Raising the stakes for Starlink
Kuiper’s entry significantly raises competitive pressure on Starlink, which has enjoyed a first-mover advantage in Nigeria. While Starlink has rapidly built brand recognition and a growing subscriber base with over 66,000 subscribers, making it the second-largest internet service subscriber, Amazon brings a different kind of competitive muscle.
Amazon officially rebranded Project Kuiper to Amazon Leo on November 13, 2025. Although the service has yet to launch commercially in any African market, the initiative has already crossed several key milestones on the continent.
One of the most significant came in late 2025, when Amazon signed a strategic partnership with Vanu, a technology company that develops wireless infrastructure solutions, to expand satellite connectivity to underserved rural communities, beginning in Southern Africa.
Amazon’s strengths lie in scale, logistics, cloud integration, and pricing power. Kuiper is expected to integrate closely with Amazon Web Services, creating opportunities for bundled connectivity and cloud services for enterprises and governments.
Competition between the two LEO giants is likely to drive improvements in service quality, pricing, and coverage. For Nigerian consumers and businesses, this could mean more choice, better reliability, and faster speeds over time.
Regulatory and market implications
The NCC’s decision to grant Kuiper a landing permit reflects Nigeria’s broader strategy to diversify its connectivity infrastructure and attract global technology investments. Satellite broadband is increasingly seen as a complement to fibre and mobile networks, rather than a replacement.

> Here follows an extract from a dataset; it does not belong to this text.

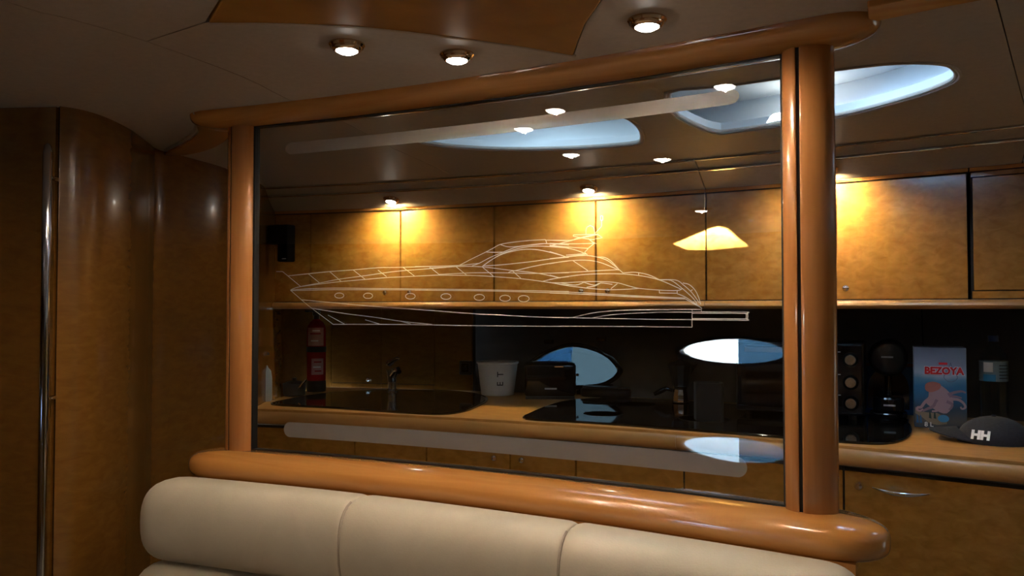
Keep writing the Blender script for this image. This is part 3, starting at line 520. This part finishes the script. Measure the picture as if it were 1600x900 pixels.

However, Kuiper’s success will still depend on local partnerships, ground infrastructure deployment, spectrum coordination, and regulatory compliance. Issues such as pricing, terminal availability, and rain-fade performance will shape adoption rates.
What is clear is that Nigeria’s satellite broadband market is entering a more competitive and mature phase.
As competition intensifies, the biggest winners may be Nigerian users, who stand to benefit from faster internet, wider coverage, and a more resilient connectivity ecosystem in the years ahead.